Promotoria tenta absolver Cristina de Bourbon dos crimes fiscais atribuídos ao marido pelo caso Nóos

Fernando J. Pérez
A Infanta e seu marido saindo do tribunal na segunda.
A Infanta e seu marido saindo do tribunal na segunda.Cati Cladera (EFE)

A Espanha viveu na segunda-feira o início de um dos julgamentos mais esperados de sua história recente. Pela primeira vez, um membro da Família Real, a infanta Cristina de Bourbon, filha do rei emérito, Juan Carlos, e irmã do atual Monarca, Felipe VI, sentou-se no banco dos réus.

Dona Cristina, sexta na linha de sucessão ao Trono da Espanha, é processada por ligação com crimes contra a Fazenda Pública atribuídos ao seu esposo, Iñaki Urdangarin, ex-jogador de handebol. O casal, no passado considerado exemplar por sua modernidade e frescor – ela, filha de reis, mas funcionária de uma entidade financeira; ele, esportista de alto nível; com quatro filhos e vivendo em Barcelona – é hoje sinônimo de desonra.

A investigação judicial dos negócios de Urdangarin no Instituto Nóos, uma organização sem fins lucrativos que a Promotoria (Procuradoria) espanhola considera que o genro do Rei utilizou para desviar 4,5 milhões de euros ( cerca de19,70 milhões de reais) vindos de diversas administrações públicas, se iniciou em 2010 e provocou muitos danos à imagem da Coroa, vértice do arcabouço constitucional espanhol.

Esse escândalo, somado a outros erros de Juan Carlos I, como sua caçada em Botsuana nos anos mais difíceis da crise econômica, acelerou a decisão do rei anterior em abdicar da Coroa em favor de Felipe VI em junho de 2014.

O processo judicial do caso Nóos é focado essencialmente em Iñaki Urdangarin e seu antigo sócio Diego Torres. O promotor pede 19 anos e meio de prisão para o cunhado do Rei por montar uma rede de sociedades para obter contratos dos governos autônomos da Comunidade Valenciana e Ilhas Baleares por serviços de organização de eventos relacionados com o esporte que não terminaram ou não foram realizados de nenhuma forma, pelos quais receberam 6,2 milhões de euros (27,15 milhões de reais). Parte desse dinheiro, 4,5 milhões de euros (19,70 milhões de reais), foram supostamente desviados.

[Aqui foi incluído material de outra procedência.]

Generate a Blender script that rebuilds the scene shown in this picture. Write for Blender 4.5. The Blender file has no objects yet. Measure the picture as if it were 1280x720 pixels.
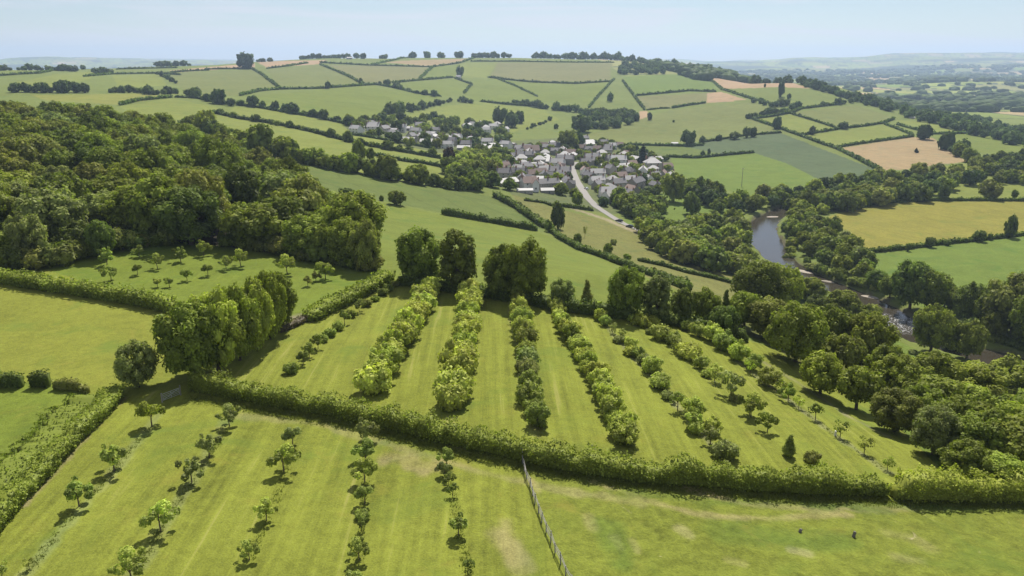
import bpy, math, random
import numpy as np
from mathutils import Vector, Matrix
R = math.radians
rng = np.random.default_rng(7)
random.seed(7)
C = bpy.context.scene.collection

# ------------------------------------------------------------------ camera maths
F = 985.0; TH = R(16.1); CAMZ = 45.0
cT, sT = math.cos(TH), math.sin(TH)
def ray(px, py):
    px = np.asarray(px, float); py = np.asarray(py, float)
    xc = (px-640)/F; yc = -(py-360)/F
    d = np.stack([xc, cT+yc*sT, -sT+yc*cT], -1)
    return d/np.linalg.norm(d, axis=-1, keepdims=True)
def proj(p):
    p = np.asarray(p, float)
    x, y, z = p[...,0], p[...,1], p[...,2]-CAMZ
    dep = y*cT - z*sT; up = y*sT + z*cT
    return 640+F*x/dep, 360-F*up/dep, dep

# ------------------------------------------------------------------ noise
def _h(ix, iy, s):
    n = (ix*374761393 + iy*668265263 + s*974711) & 0x7fffffff
    n = ((n ^ (n >> 13))*1274126177) & 0x7fffffff
    return ((n ^ (n >> 16)) & 0xffff)/65535.0
def vnoise(x, y, s=0):
    x = np.asarray(x, float); y = np.asarray(y, float)
    ix = np.floor(x).astype(np.int64); iy = np.floor(y).astype(np.int64)
    fx = x-ix; fy = y-iy
    fx = fx*fx*fx*(fx*(fx*6-15)+10); fy = fy*fy*fy*(fy*(fy*6-15)+10)
    a = _h(ix,iy,s); b = _h(ix+1,iy,s); c = _h(ix,iy+1,s); d = _h(ix+1,iy+1,s)
    return (a+(b-a)*fx)*(1-fy)+(c+(d-c)*fx)*fy - .5
def smooth(a, b, x):
    t = np.clip((x-a)/(b-a), 0, 1); return t*t*(3-2*t)

# ------------------------------------------------------------------ terrain
UC = np.array([-.80,-.62,-.42,-.22,0,.2,.36,.52,.66,.85])
TY = [30, 60, 90, 120, 150, 180, 220, 270, 330, 420, 540, 700, 900, 1150, 1500, 2000, 2400, 3000, 5000, 8000, 12000, 16000, 20000]
TZ = {
30:  [0,0,0,0,0,0,0,0,0,0],
60:  [0,0,0,0,0,0,-.3,-.6,-1,-1.5],
90:  [0,0,0,0,0,-.5,-1.5,-3.2,-5,-8],
120: [0,0,0,0,0,-1.5,-5,-10,-15,-20],
150: [1,1,.3,0,0,-3.5,-9,-18,-27,-34],
180: [2,2,1,-1,-2,-7,-16,-29,-40,-44],
220: [4,4,2,-4,-9,-17,-28,-42,-48,-48],
270: [7,7,2,-8.5,-18,-29,-41,-48,-48.5,-48],
330: [9,9,1,-12,-25,-37.5,-47,-49,-48.5,-48],
420: [10,9,-2,-13,-29,-45,-49,-49,-48.5,-48],
540: [9,8,0,-14,-34,-48,-49,-48.5,-47,-46],
700: [8,7,0,-16,-41,-49,-47,-44,-42,-42],
900: [12,12,3,-15,-42.5,-46,-40,-39,-45,-48],
1150:[18,18,8,-5,-37,-34,-23,-33,-56,-58],
1500:[27,27,16,12,-15,-8,8,-54,-62,-64],
2000:[18,19,31,36,20,26,-45,-66,-68,-70],
2400:[0,0,22,52,54,40,-60,-70,-72,-74],
3000:[-55,-55,-40,10,10,-20,-72,-76,-76,-76],
5000:[-70,-70,-75,-80,-80,-80,-80,-72,-64,-60],
8000:[-60,-60,-60,-60,-60,-60,-48,-30,-15,-10],
12000:[60,58,52,30,20,20,50,135,150,150],
16000:[60,58,52,30,20,20,50,135,150,150],
20000:[0,0,0,0,0,0,0,0,0,0]}
def pchip(xk, yk, x):
    xk = np.asarray(xk,float); yk = np.asarray(yk,float)
    h = np.diff(xk); d = np.diff(yk)/h
    m = np.zeros_like(yk); m[0] = d[0]; m[-1] = d[-1]
    for i in range(1, len(xk)-1):
        if d[i-1]*d[i] > 0:
            w1 = 2*h[i]+h[i-1]; w2 = h[i]+2*h[i-1]
            m[i] = (w1+w2)/(w1/d[i-1]+w2/d[i])
    k = np.clip(np.searchsorted(xk, x)-1, 0, len(xk)-2)
    t = (x-xk[k])/h[k]
    t = np.clip(t,0,1)
    return ((2*t**3-3*t**2+1)*yk[k]+(t**3-2*t**2+t)*h[k]*m[k]+(-2*t**3+3*t**2)*yk[k+1]+(t**3-t**2)*h[k]*m[k+1])
NL, NU = 1400, 500
LG = np.linspace(math.log(30), math.log(20000), NL)
UG = np.linspace(UC[0], UC[-1], NU)
_tab = np.array([TZ[y] for y in TY], float)
_a = np.stack([pchip(np.log(TY), _tab[:,j], LG) for j in range(len(UC))], 1)
GRID = np.stack([pchip(UC, _a[i], UG) for i in range(NL)], 0)
_k = np.hanning(41); _k /= _k.sum()
GRID = np.stack([np.convolve(np.pad(GRID[:,j], 20, 'edge'), _k, 'valid') for j in range(NU)], 1)
_k = np.hanning(31); _k /= _k.sum()
GRID = np.stack([np.convolve(np.pad(GRID[i], 15, 'edge'), _k, 'valid') for i in range(NL)], 0)

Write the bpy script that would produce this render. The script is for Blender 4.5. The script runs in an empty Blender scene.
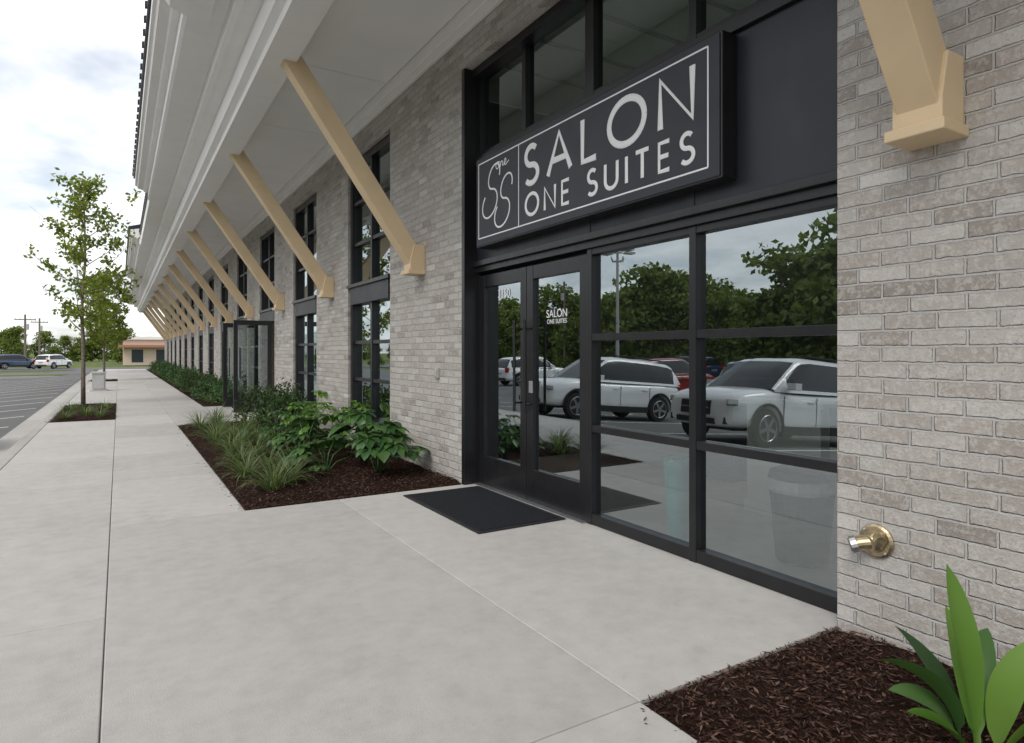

Dessa atividade ilegal surgiram crimes contra a Fazenda Pública. Uma das empresas da rede, a Aizóon, administrada por Urdangarin, que divide 50% das ações com Cristina de Bourbon, foi utilizada para desviar fundos do Instituto Nóos e pagar gastos pessoais do casal, entre eles os oriundos do luxuoso palacete que adquiriram no exclusivo bairro barcelonês de Pedralbes.

A Promotoria, entretanto, que age com enorme dureza com Urdangarin, está se esforçando para retirar sua esposa do banco dos réus. Apenas o sindicato Mãos Limpas, presidido pelo ex-político de ultradireita Miguel Bernard, faz a acusação popular contra a infanta Cristina, para a qual pede oito anos de prisão como “coautora” dos crimes fiscais atribuídos a Urdangarin.

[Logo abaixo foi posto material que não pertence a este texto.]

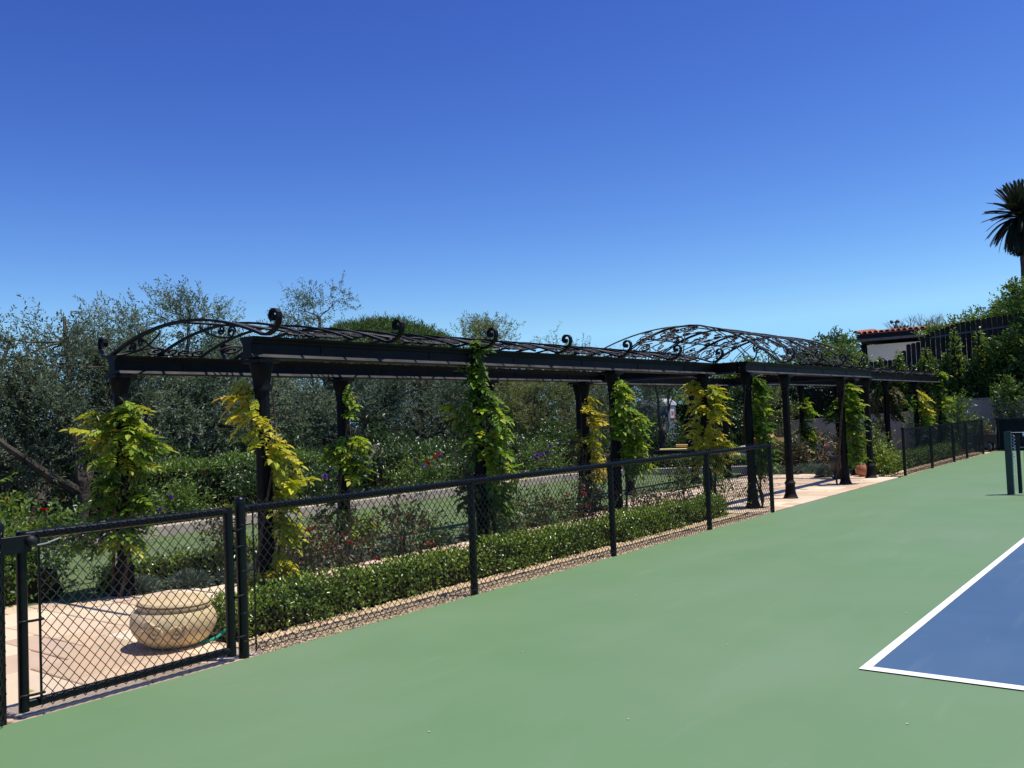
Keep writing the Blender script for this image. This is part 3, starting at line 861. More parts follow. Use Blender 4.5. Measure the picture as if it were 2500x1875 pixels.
# scrollwork panels lying on the vault, one per bay
def vault(w, xn, xf, rise, p):
    """w metres from the near foot measured across, folded on the vault"""
    t = w / abs(xf - xn)
    u = 2 * t - 1
    return xn + (xf - xn) * t, 2.463 + rise * (1 - abs(u) ** p) - .004
def spiral(cy, cw, r, turns, a0, sg, n=18):
    return [(cy + r * (1 - .78 * k / n) * math.cos(a0 + sg * 6.283 * turns * k / n), cw + r * (1 - .78 * k / n) * math.sin(a0 + sg * 6.283 * turns * k / n)) for k in range(n + 1)]
def bez(p0, p1, p2, p3, n=10):
    out = []
    for k in range(n + 1):
        t = k / n
        out.append(tuple((1 - t) ** 3 * a + 3 * (1 - t) ** 2 * t * b_ + 3 * (1 - t) * t * t * c + t ** 3 * d for a, b_, c, d in zip(p0, p1, p2, p3)))
    return out
def panel_mesh(bay, xn, xf, rise, p, r=.0095, rich=0):
    W = abs(xf - xn)
    m = MB()
    half = []
    for k in range(4):
        half.append(spiral(.42 + .17 * k, .155, .085, 1.15, math.pi * (1.2 if k < 2 else 1.8), 1 if k < 2 else -1, 14))
        if k: half.append(bez((.42 + .17 * (k - 1) + .06, .09), (.42 + .17 * k - .10, .055), (.42 + .17 * k - .06, .06), (.42 + .17 * k - .02, .075), 4))
    half.append(bez((.02, .03), (.18, .04), (.22, .22), (.33, .25)))
    half.append(bez((.02, .52), (.16, .42), (.22, .30), (.33, .25)))
    half.append(bez((.33, .25), (.40, .27), (.40, .21), (.46, .235), 6))
    half.append(spiral(bay - .22, .27, .14, 1.5, math.pi * 1.0, -1, 20))
    if rich:
        half.append(bez((.33, .25), (.5, .42), (.6, .75), (bay - .05, W * .46)))
        half.append(spiral(.62, W * .33, .12, 1.4, 0, 1, 16))
        half.append(spiral(bay - .35, W * .36, .10, 1.4, math.pi, -1, 16))
        half.append(bez((.05, W * .22), (.3, W * .27), (.4, W * .24), (.5, W * .33), 8))
    if rich:
        for k in range(5):
            half.append(spiral(.2 + .27 * k, W * (.16 + .05 * (k % 2)), .11, 1.3, k * 1.3, 1 if k % 2 else -1, 14))
            half.append(spiral(.15 + .28 * k, W * (.28 + .04 * (k % 2)), .10, 1.3, k * 2.1, -1 if k % 2 else 1, 14))
            half.append(spiral(.2 + .27 * k, W * (.41 - .03 * (k % 2)), .10, 1.3, k * .7 + 1, 1 if k % 2 else -1, 14))
        half.append(bez((.02, W * .1), (.5, W * .2), (.9, W * .1), (bay - .02, W * .22)))
        half.append(bez((.02, W * .3), (.5, W * .22), (.9, W * .38), (bay - .02, W * .3)))
    for path in half:
        for mir in (0, 1):
            pts = []
            for (y, w) in path:
                w2 = W - w if mir else w
                x, z = vault(min(max(w2, .01), W - .01), xn, xf, rise, p)
                pts.append((x, y, z))
            m.tube(pts, r, 4, cap=False)
    if not rich:
        for yb in (.52, 1.04):
            m.tube([(q[0], yb, q[2] + .004) for q in arch_pts(xn, xf, 2.463, rise, 20, p)], 0, flat=(.03, .022, (0, 1, 0)))
    for w in ((W * .5,) if not rich else (W * .5, W * .27, W * .73)):
        x, z = vault(w, xn, xf, rise, p)
        m.tube([(x, 0, z), (x, bay, z)], .013, 5, cap=False)
    return m.mesh('scroll_panel', M['bronze'])
wp = panel_mesh(1.5, WN, WF, WR, 2.0, .0125)
for y in [4.97 + 1.5 * k for k in range(6)] + [21.75 + 1.5 * k for k in range(6)]:
    link('scroll_panel', wp, pg, loc=PL + Vector((0, y, 0)))
pp = panel_mesh(1.45, PNR, PFR, PR, 2.0, .0105, 1)
for y in (15.75, 17.2, 18.65):
    link('scroll_panel', pp, pg, loc=PL + Vector((0, y, 0)))
# hipped ends of the pavilion roof
ridge0 = Vector((-7.83, 15.75, 2.463 + PR)); ridge1 = Vector((-7.83, 20.1, 2.463 + PR))
def hip(a, b_, h=.30):
    a = Vector(a)
    pts = []
    for k in range(17):
        t = k / 16
        q = a.lerp(b_, t); q.z = a.z + (b_.z - a.z) * (1 - (1 - t) ** 2.0)
        pts.append(q)
    return pts
for (ye, rd, sg) in ((14.36, ridge0, 1), (21.45, ridge1, -1)):
    for x in (PNR + .02, PFR - .02):
        m = MB()
        pts = hip((x, ye, 2.463), rd)
        sd = Vector((sg * .5 * (1 if x > -7 else -1), .8, 0)).normalized() * .045
        for s_ in (-1, 1):
            m.tube([q + sd * s_ for q in pts], .010, 4)
        v = volute(0, 1, 2.463, 1.15)
        dx = (1 if x > -7.8 else -1) * .72; dy = -sg * .7
        m.tube([(x + q[0] * dx, ye + q[0] * dy, q[2]) for q in v], .013, 5)
        plink(m, 'hip_rib')
    m = MB()
    for fx in (.33, .5, .67):
        x = PNR + (PFR - PNR) * fx
        top = rd + Vector(((x - rd.x) * .12, 0, 0))
        m.tube(hip((x, ye, 2.463), top), .0105, 5)
    plink(m, 'hip_bars')['kind'] = 'stuff'
    # scrollwork filling the end slope
    m = MB()
    for k in range(26):
        t = .05 + .6 * rnd(); sx = .04 + .92 * rnd()
        hw = .5 * (1 - t)
        if k < 10: t = .11; sx = .04 + .092 * k; hw = .5
        cx = rd.x + (sx - .5) * 2 * hw * abs(PFR - PNR) * (.98 if k < 10 else .9)
        pts = []
        rr = .15 if k < 10 else .12
        for (a_, b2) in spiral(0, 0, rr, 1.4, k * 1.7, 1 if k % 2 else -1, 16):
            tt = min(max(t + b2 / 1.7, .005), 1)
            q = Vector((cx + a_, ye + (rd.y - ye) * tt, 2.463 + PR * (1 - (1 - tt) ** 2.0)))
            pts.append(q)
        m.tube(pts, .0105, 4, cap=False)
    plink(m, 'scroll_filling')['kind'] = 'stuff'
# wing end scroll brackets under the first arch
for y in (4.93,):
    m = MB()
    for x, sg in ((NX - .16, -1), (FXp + .2, 1)):
        for (cx, cz, r_, a0) in ((.12, .065, .06, 3.1), (.27, .10, .045, 0)):
            m.tube([(x + sg * (cx + q[0]), y + .02, 2.455 + max(.005, cz + q[1])) for q in spiral(0, 0, r_, 1.5, a0, sg)], .010, 5, cap=False)
        m.tube([(x + sg * q[0], y + .02, 2.46 + q[1]) for q in bez((0, .02), (.2, .0), (.4, .02), (.62, .16))], .009, 5, cap=False)
    plink(m, 'scroll_filling')['kind'] = 'stuff'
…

Mas a Promotoria considera que Cristina de Bourbon exercia somente um papel “decorativo” nas sociedades de seu marido e utiliza duas vias seguidas para evitar sua condenação. A primeira é retirá-la do julgamento oral mediante a aplicação da chamada doutrina Botín. Em 2007, o Supremo Tribunal espanhol decidiu que para julgar alguém por crimes contra a Fazenda Pública é necessário que a Promotoria e a Advocacia do Estado – em representação da Agência Tributária, a prejudicada direta – exerçam a acusação. Ou seja, que uma acusação popular não se legitima por si só para levar alguém a julgamento por um crime fiscal.

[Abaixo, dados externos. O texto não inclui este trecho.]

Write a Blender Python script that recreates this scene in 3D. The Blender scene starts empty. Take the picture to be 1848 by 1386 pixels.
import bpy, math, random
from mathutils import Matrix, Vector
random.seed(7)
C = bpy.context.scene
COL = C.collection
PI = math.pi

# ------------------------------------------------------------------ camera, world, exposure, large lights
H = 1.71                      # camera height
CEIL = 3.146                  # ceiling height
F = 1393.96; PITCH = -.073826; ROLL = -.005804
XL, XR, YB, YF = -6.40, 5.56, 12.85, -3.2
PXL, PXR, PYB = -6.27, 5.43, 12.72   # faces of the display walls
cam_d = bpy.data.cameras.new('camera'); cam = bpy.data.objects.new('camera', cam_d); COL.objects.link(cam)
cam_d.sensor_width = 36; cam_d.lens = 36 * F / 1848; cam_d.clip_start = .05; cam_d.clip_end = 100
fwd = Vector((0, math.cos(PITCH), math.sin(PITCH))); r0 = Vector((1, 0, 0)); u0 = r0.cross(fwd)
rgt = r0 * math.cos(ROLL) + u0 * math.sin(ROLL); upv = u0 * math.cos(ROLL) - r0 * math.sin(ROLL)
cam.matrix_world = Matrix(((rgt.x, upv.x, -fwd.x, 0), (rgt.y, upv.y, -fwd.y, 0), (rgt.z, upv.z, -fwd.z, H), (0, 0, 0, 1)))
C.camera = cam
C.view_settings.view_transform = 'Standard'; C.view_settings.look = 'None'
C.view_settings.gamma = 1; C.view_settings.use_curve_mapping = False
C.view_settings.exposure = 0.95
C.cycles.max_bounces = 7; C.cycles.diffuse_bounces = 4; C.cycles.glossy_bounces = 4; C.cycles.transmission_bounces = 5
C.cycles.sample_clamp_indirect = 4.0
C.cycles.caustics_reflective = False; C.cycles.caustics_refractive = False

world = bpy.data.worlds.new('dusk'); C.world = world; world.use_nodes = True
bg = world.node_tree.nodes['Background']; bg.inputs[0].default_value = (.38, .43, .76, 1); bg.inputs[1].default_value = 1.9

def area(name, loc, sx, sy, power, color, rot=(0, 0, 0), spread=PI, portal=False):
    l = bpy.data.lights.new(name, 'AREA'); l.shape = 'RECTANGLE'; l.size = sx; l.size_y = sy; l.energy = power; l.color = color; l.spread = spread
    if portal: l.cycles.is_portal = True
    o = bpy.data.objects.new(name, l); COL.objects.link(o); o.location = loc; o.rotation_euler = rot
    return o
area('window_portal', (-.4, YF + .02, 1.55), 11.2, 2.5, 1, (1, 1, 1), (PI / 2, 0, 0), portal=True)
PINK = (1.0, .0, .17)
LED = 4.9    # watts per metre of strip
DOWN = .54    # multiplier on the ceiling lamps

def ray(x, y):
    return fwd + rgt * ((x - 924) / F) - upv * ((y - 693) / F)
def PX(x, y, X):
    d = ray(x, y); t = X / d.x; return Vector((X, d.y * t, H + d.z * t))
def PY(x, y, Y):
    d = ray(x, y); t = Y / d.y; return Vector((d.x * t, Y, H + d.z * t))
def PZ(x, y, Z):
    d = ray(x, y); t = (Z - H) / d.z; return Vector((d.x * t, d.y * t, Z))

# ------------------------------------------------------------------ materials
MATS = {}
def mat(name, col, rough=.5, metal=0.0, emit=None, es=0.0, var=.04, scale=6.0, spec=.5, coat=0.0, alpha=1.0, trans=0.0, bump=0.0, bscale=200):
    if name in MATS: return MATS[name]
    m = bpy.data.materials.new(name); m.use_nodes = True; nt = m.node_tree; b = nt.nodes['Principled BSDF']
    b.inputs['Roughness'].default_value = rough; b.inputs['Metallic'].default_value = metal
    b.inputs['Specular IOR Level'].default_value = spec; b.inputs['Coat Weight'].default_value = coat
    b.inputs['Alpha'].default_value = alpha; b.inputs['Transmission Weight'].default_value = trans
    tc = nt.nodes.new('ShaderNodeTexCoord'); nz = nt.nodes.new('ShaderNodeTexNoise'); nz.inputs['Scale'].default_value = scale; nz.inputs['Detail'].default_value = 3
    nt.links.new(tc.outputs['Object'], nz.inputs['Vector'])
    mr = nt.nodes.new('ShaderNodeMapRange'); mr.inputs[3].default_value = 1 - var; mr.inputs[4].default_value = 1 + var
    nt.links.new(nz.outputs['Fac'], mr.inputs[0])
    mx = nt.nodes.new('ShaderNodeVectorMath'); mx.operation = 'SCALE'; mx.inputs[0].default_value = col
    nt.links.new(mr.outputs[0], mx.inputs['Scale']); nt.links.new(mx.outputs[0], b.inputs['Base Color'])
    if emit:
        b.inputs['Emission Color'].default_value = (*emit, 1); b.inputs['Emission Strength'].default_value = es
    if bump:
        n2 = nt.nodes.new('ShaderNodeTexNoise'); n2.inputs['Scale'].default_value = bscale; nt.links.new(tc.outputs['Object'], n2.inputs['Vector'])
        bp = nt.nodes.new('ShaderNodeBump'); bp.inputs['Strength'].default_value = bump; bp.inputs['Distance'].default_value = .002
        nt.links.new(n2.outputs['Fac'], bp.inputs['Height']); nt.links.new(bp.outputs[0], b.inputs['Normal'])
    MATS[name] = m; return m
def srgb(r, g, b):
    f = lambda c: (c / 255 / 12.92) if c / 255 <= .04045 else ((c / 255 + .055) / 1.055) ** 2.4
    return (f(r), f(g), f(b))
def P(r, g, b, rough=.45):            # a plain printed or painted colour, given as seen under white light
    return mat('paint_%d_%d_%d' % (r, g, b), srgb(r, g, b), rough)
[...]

A segunda via, prevista caso as três magistradas que formam o tribunal decidam manter a Infanta no banco dos réus, busca retirar diretamente o caráter delitivo da ação de Cristina de Bourbon. Para isso, o promotor se apoia, entre outros argumentos, em um relatório da Agência Tributária que afirma que os sócios que não exercem funções de gestão nas sociedades que cometem fraude fiscal não são responsáveis pelo desfalque e não podem ser punidos administrativamente pela infração tributária. Por isso, entende o promotor, também não podem ser considerados responsáveis penais.

De qualquer forma, a decisão de manter a infanta Cristina no julgamento do caso Nóos ainda não está resolvida. O tribunal decidirá se a irmã do Rei continuará sendo processada antes de 9 de fevereiro, quando o julgamento oral será retomado.